RAW DATA –
- - -

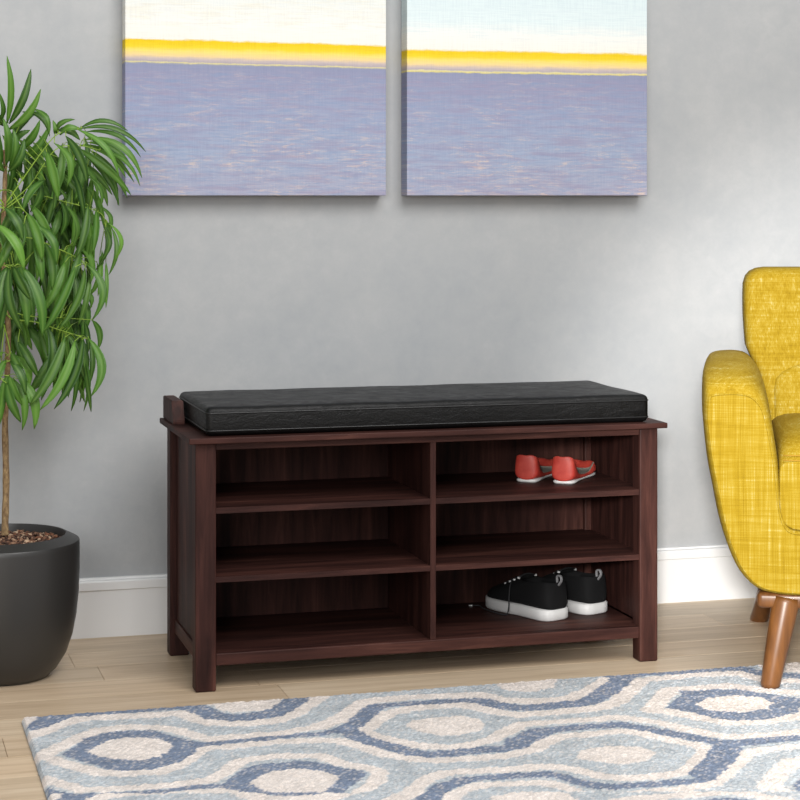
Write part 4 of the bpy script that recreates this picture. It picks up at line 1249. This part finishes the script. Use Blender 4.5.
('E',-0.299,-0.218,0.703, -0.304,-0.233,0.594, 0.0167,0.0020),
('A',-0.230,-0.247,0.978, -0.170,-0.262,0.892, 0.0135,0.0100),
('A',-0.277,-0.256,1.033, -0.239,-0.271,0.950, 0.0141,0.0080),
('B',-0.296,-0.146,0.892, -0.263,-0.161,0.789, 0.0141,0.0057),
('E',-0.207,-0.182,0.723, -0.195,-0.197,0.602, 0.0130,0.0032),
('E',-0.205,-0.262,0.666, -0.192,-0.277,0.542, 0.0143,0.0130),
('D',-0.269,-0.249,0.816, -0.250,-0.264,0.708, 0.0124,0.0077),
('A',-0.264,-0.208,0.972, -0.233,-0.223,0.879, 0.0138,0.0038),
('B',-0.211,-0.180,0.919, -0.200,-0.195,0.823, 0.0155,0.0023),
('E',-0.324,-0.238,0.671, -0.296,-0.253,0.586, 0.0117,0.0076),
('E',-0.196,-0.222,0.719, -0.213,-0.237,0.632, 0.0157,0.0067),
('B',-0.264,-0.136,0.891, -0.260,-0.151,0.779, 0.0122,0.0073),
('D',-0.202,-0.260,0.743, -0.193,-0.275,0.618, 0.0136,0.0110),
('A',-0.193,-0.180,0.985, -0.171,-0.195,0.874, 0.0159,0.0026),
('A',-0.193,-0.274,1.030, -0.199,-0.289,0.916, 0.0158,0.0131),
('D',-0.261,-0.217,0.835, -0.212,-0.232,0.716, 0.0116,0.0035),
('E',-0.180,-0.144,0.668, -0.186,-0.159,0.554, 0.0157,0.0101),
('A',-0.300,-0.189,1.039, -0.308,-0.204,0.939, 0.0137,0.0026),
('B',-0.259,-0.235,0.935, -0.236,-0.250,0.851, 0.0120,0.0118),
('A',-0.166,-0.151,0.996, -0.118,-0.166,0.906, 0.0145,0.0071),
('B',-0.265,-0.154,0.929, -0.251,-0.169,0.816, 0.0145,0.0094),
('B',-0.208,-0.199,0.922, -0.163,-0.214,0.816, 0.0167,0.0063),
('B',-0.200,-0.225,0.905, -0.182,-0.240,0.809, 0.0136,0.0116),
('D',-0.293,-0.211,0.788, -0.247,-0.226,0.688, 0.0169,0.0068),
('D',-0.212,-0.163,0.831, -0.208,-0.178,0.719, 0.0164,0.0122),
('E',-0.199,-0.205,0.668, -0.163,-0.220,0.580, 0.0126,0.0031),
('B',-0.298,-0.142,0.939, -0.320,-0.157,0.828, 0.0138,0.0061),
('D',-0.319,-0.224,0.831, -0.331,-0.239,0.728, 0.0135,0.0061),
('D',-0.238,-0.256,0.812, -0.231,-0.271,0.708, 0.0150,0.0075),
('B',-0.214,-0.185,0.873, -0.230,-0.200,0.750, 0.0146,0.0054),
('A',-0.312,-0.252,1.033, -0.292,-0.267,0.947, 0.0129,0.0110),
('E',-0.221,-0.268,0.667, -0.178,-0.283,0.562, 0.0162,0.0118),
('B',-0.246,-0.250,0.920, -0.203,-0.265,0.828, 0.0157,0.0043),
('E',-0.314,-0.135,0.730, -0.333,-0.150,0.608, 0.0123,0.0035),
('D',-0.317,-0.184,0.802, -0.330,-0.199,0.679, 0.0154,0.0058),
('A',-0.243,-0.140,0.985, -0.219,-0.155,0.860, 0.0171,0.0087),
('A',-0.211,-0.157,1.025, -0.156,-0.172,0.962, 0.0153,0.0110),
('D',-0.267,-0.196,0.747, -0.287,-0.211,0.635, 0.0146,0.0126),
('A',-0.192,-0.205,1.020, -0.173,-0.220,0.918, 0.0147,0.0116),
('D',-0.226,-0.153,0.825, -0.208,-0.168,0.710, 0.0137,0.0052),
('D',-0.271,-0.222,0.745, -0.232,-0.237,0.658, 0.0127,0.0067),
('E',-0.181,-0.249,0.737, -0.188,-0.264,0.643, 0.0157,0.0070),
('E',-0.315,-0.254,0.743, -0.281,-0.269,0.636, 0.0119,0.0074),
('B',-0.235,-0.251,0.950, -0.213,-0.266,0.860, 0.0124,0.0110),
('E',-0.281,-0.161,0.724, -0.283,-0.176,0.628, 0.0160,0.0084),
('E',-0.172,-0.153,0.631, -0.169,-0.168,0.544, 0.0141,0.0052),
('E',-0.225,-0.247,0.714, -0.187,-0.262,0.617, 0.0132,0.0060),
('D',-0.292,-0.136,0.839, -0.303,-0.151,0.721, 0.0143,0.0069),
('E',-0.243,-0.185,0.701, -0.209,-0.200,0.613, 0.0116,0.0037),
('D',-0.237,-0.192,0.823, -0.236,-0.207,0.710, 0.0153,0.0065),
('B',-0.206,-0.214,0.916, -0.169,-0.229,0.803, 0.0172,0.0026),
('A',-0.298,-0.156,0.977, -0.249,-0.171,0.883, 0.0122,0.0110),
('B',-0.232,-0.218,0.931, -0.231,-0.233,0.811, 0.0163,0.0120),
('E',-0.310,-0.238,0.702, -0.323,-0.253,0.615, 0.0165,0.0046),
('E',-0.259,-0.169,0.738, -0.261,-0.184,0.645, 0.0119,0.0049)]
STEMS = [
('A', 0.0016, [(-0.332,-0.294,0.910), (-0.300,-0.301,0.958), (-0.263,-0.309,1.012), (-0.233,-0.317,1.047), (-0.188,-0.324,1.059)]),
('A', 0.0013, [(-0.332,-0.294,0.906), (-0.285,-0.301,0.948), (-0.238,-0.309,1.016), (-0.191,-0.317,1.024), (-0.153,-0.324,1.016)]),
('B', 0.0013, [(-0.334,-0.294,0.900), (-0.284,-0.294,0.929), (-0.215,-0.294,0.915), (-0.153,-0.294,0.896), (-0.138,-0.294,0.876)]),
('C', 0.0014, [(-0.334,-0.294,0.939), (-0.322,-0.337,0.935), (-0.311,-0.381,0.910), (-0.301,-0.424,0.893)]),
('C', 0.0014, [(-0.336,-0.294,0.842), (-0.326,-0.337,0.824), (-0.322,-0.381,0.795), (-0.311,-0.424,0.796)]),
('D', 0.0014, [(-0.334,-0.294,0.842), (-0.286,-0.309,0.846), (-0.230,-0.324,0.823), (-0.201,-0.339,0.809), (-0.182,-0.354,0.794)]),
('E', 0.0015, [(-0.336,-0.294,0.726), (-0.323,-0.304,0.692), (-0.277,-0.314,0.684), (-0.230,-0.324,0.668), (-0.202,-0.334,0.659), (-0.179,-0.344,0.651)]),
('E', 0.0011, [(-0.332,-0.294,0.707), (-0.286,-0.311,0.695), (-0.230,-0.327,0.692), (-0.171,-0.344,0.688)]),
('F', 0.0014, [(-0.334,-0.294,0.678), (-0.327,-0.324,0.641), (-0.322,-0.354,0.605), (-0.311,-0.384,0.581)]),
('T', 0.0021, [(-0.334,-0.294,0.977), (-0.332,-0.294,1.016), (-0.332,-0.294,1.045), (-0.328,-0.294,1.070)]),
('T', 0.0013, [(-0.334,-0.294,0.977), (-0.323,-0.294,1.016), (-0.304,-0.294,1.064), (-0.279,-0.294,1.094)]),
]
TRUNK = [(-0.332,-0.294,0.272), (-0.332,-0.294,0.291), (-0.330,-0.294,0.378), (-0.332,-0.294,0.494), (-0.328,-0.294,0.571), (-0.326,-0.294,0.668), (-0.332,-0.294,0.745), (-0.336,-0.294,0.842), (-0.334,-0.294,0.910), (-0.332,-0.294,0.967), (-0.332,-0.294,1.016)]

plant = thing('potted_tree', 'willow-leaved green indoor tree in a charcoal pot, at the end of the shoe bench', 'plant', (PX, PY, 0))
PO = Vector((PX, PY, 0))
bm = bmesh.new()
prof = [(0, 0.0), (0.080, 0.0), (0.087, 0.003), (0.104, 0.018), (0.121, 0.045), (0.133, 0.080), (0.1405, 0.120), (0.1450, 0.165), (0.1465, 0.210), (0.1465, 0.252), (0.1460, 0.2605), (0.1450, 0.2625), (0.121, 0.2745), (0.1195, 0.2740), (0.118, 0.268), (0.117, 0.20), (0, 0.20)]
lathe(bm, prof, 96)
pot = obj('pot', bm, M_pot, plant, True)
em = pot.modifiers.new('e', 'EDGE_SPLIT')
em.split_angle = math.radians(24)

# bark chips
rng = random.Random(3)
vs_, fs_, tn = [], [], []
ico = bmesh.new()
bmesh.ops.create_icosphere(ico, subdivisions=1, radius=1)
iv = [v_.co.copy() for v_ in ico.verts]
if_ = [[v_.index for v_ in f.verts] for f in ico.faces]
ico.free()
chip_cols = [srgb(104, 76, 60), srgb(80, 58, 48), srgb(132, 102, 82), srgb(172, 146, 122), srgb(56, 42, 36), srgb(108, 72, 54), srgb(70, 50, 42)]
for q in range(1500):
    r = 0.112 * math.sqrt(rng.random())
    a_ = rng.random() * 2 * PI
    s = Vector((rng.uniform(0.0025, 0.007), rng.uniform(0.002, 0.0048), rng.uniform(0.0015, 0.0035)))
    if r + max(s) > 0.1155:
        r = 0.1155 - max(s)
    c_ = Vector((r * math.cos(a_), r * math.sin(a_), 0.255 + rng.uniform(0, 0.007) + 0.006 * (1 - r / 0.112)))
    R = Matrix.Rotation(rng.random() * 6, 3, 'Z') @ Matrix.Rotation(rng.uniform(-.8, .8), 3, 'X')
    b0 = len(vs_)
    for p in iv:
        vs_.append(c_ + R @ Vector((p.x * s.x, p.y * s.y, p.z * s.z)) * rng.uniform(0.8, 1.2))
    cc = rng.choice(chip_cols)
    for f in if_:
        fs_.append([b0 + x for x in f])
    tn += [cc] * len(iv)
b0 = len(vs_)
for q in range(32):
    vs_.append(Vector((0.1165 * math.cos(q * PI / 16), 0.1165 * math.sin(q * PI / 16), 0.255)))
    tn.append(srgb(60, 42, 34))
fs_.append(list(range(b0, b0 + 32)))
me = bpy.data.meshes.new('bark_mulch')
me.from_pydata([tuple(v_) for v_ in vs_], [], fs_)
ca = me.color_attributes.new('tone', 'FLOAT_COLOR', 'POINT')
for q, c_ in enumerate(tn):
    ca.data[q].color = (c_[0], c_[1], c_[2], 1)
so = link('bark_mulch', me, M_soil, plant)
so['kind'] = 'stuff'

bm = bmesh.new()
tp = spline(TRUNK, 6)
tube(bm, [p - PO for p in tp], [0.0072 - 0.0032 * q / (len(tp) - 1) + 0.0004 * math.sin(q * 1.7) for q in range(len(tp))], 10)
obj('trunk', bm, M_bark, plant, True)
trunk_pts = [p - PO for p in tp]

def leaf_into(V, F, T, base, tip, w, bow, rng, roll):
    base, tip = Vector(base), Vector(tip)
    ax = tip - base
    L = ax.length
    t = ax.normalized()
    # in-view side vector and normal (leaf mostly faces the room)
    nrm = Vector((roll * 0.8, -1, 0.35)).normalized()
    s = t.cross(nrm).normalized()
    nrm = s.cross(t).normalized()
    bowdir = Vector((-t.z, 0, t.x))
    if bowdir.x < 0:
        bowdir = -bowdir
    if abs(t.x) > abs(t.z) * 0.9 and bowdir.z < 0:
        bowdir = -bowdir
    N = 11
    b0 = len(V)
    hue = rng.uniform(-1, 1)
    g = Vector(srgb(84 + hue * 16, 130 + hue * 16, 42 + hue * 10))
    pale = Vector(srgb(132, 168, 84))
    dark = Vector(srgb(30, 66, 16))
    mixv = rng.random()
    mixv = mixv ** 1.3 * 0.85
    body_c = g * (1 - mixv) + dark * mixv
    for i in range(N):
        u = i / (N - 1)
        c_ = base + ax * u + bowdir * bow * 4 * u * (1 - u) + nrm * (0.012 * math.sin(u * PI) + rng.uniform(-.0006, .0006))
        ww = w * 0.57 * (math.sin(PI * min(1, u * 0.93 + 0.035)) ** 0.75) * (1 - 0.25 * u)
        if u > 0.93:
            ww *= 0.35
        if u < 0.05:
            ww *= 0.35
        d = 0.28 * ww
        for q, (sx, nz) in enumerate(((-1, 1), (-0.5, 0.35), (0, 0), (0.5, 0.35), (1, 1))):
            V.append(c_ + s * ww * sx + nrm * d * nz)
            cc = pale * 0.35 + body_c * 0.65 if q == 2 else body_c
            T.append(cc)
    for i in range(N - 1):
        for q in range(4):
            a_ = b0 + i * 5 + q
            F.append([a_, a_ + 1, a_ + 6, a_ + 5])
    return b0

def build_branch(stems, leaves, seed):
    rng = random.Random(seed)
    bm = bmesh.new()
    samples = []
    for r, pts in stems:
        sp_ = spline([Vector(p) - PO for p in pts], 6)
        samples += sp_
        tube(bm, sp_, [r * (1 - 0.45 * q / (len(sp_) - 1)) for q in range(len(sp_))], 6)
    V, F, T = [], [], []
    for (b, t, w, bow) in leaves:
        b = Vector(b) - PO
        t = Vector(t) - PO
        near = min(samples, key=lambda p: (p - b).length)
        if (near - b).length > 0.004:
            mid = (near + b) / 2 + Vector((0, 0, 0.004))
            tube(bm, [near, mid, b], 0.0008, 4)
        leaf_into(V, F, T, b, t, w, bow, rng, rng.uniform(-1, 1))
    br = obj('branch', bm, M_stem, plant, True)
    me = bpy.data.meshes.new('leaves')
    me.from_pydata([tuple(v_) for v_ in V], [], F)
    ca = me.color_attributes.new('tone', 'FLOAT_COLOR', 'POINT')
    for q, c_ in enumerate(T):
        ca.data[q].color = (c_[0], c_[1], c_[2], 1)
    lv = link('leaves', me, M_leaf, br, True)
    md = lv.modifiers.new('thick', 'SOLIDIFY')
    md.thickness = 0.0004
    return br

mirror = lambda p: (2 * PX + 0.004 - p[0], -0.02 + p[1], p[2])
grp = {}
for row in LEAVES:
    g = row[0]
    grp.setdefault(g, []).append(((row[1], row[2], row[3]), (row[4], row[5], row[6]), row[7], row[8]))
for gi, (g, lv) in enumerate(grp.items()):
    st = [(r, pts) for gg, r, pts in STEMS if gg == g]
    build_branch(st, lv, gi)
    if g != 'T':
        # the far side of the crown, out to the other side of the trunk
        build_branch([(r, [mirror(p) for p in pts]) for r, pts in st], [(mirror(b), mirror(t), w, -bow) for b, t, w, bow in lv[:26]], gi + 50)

- - -

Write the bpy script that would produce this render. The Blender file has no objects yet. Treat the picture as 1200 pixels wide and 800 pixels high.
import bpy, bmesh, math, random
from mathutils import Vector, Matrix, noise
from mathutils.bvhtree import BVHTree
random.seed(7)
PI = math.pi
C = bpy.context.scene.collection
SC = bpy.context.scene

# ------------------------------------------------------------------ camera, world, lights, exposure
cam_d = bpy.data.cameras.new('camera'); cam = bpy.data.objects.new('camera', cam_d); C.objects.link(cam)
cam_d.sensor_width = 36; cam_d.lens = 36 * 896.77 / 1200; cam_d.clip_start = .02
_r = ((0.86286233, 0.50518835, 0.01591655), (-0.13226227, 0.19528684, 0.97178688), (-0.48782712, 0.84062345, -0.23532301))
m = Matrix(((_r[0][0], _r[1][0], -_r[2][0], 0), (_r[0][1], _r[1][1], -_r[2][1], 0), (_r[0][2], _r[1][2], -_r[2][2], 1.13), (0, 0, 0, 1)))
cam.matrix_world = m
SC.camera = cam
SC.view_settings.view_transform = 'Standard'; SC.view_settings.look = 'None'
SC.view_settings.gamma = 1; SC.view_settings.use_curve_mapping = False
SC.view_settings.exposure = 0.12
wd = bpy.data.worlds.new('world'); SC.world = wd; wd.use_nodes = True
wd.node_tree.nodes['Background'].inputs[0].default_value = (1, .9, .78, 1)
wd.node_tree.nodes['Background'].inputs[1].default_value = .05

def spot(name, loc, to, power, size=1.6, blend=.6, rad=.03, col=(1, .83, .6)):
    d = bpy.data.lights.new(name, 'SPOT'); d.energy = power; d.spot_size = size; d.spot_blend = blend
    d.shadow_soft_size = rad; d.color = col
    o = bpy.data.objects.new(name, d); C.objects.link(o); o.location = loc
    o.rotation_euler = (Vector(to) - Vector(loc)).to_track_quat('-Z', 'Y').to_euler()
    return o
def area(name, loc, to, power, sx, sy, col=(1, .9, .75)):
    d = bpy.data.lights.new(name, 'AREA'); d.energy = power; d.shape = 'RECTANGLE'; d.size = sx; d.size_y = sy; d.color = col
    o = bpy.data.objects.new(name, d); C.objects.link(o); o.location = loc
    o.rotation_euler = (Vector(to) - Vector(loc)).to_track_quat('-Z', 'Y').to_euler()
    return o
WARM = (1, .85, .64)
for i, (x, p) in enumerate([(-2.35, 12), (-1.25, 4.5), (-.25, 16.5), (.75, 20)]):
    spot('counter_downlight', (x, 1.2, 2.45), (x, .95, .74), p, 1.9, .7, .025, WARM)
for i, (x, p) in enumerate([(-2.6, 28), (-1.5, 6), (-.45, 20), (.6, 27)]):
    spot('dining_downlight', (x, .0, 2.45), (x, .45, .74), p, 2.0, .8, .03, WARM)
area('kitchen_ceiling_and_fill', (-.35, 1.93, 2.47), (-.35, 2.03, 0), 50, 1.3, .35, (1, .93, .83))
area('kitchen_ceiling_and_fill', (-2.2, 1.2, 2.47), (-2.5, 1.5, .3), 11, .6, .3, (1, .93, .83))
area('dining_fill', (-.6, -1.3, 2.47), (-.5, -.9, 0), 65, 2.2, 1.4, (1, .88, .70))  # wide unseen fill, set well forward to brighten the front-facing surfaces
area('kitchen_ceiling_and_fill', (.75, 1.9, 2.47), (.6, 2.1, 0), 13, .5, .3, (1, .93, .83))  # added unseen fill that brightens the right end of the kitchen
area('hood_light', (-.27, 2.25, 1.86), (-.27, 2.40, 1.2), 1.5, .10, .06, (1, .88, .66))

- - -

WHAT THE TASK REQUIRES –
Will you return exactly the lines above from the one with "Write the bpy" down to the one with "wd.node_tree.nodes['Background'].inputs[1].default_value = .05", counting both as part of the range?

SOLUTION FOR THIS EXERCISE –
Write the bpy script that would produce this render. The Blender file has no objects yet. Treat the picture as 1200 pixels wide and 800 pixels high.
import bpy, bmesh, math, random
from mathutils import Vector, Matrix, noise
from mathutils.bvhtree import BVHTree
random.seed(7)
PI = math.pi
C = bpy.context.scene.collection
SC = bpy.context.scene

# ------------------------------------------------------------------ camera, world, lights, exposure
cam_d = bpy.data.cameras.new('camera'); cam = bpy.data.objects.new('camera', cam_d); C.objects.link(cam)
cam_d.sensor_width = 36; cam_d.lens = 36 * 896.77 / 1200; cam_d.clip_start = .02
_r = ((0.86286233, 0.50518835, 0.01591655), (-0.13226227, 0.19528684, 0.97178688), (-0.48782712, 0.84062345, -0.23532301))
m = Matrix(((_r[0][0], _r[1][0], -_r[2][0], 0), (_r[0][1], _r[1][1], -_r[2][1], 0), (_r[0][2], _r[1][2], -_r[2][2], 1.13), (0, 0, 0, 1)))
cam.matrix_world = m
SC.camera = cam
SC.view_settings.view_transform = 'Standard'; SC.view_settings.look = 'None'
SC.view_settings.gamma = 1; SC.view_settings.use_curve_mapping = False
SC.view_settings.exposure = 0.12
wd = bpy.data.worlds.new('world'); SC.world = wd; wd.use_nodes = True
wd.node_tree.nodes['Background'].inputs[0].default_value = (1, .9, .78, 1)
wd.node_tree.nodes['Background'].inputs[1].default_value = .05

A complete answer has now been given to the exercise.